● **Exercise**
Determine the count of lines holding the string "objects". Return only the number.

● **Data extract**

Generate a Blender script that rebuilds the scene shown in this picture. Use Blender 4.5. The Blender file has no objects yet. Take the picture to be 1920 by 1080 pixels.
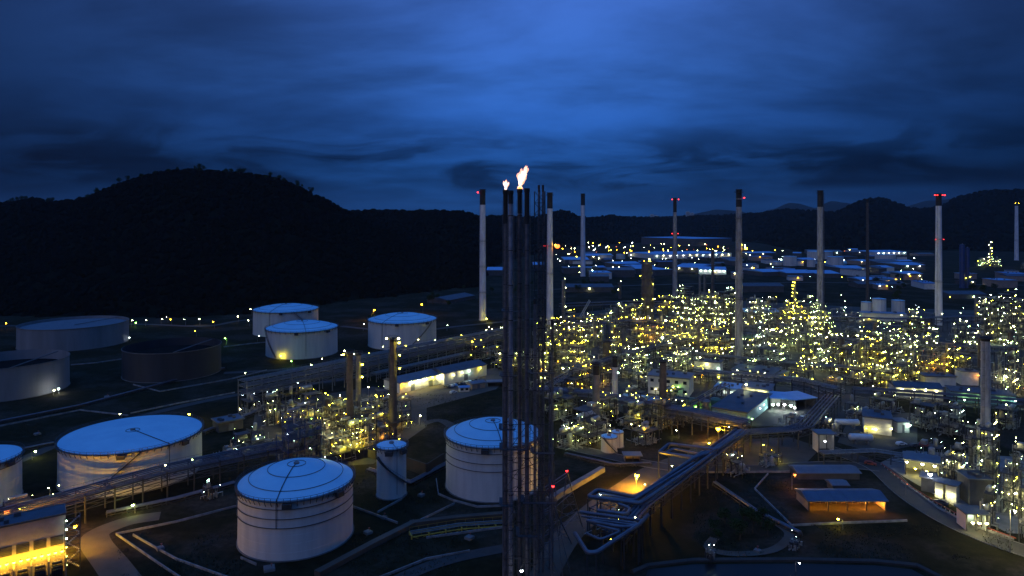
import bpy, math, random
from mathutils import Vector, noise as mnoise
rnd = random.Random(11)
PI = math.pi
C = bpy.context.scene
COL = C.collection

# ------------------------------------------------------------------ camera, sky, light
F, HZ, CH = 1280.0, 411.0, 100.0          # focal length and horizon row (measured), flying height in metres
cam = bpy.data.cameras.new('camera')
cam.sensor_fit = 'HORIZONTAL'; cam.sensor_width = 36.0; cam.lens = 36.0 * F / 1920.0
cam.shift_y = -(540.0 - HZ) / 1920.0
cam.clip_start = 1.0; cam.clip_end = 60000.0
camo = bpy.data.objects.new('camera', cam); COL.objects.link(camo)
camo.location = (0, 0, CH); camo.rotation_euler = (PI / 2, 0, 0)
C.camera = camo

SUN_EL, SUN_AZ = math.radians(16.0), math.radians(-140.0)   # last glow from behind the camera
world = bpy.data.worlds.new('World'); C.world = world; world.use_nodes = True
wt = world.node_tree; wt.nodes.clear()
def wn(t, **k):
    n = wt.nodes.new(t)
    for a, b in k.items(): setattr(n, a, b)
    return n
def wl(a, b): wt.links.new(a, b)
def wmath(op, a, b=None, c=None, clamp=False):
    n = wn('ShaderNodeMath', operation=op); n.use_clamp = clamp
    for i, s in enumerate((a, b, c)):
        if s is None: continue
        if isinstance(s, (int, float)): n.inputs[i].default_value = s
        else: wl(s, n.inputs[i])
    return n.outputs[0]
def wrange(v, a, b, c=0.0, d=1.0):
    n = wn('ShaderNodeMapRange', interpolation_type='SMOOTHSTEP')
    wl(v, n.inputs[0])
    for i, q in enumerate((a, b, c, d)): n.inputs[i + 1].default_value = q
    return n.outputs[0]
tc = wn('ShaderNodeTexCoord'); sep = wn('ShaderNodeSeparateXYZ'); wl(tc.outputs['Generated'], sep.inputs[0])
dx, dy, dz = sep.outputs
zz = wmath('MAXIMUM', dz, 0.0)
ramp = wn('ShaderNodeValToRGB'); wl(zz, ramp.inputs[0])
els = ramp.color_ramp.elements
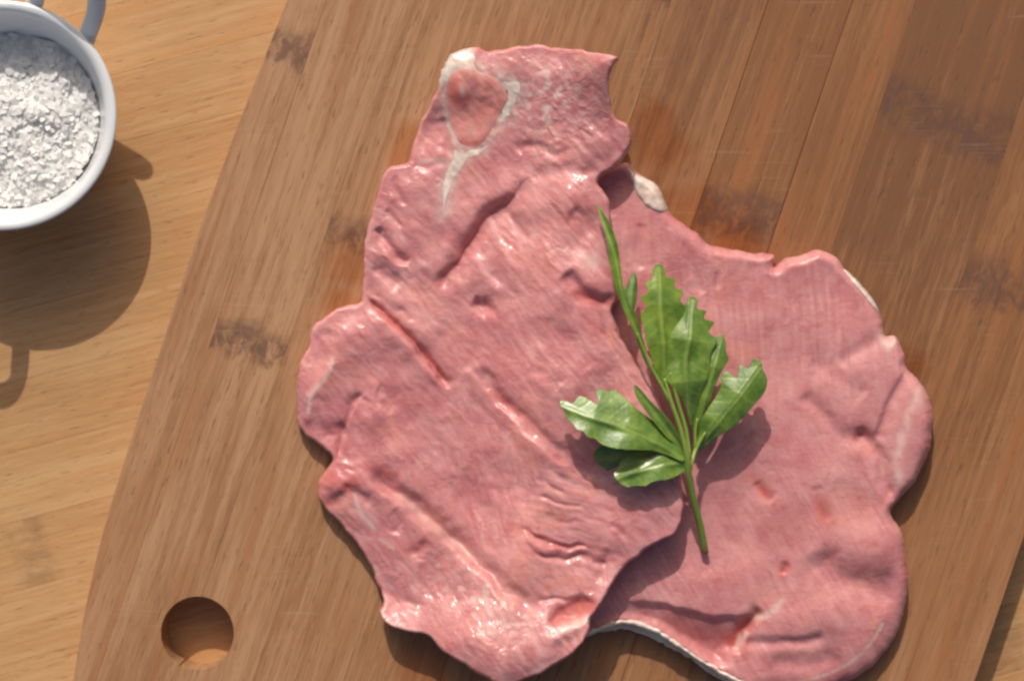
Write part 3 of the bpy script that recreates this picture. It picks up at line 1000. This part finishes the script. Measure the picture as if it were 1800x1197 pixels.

● **Written answer**
2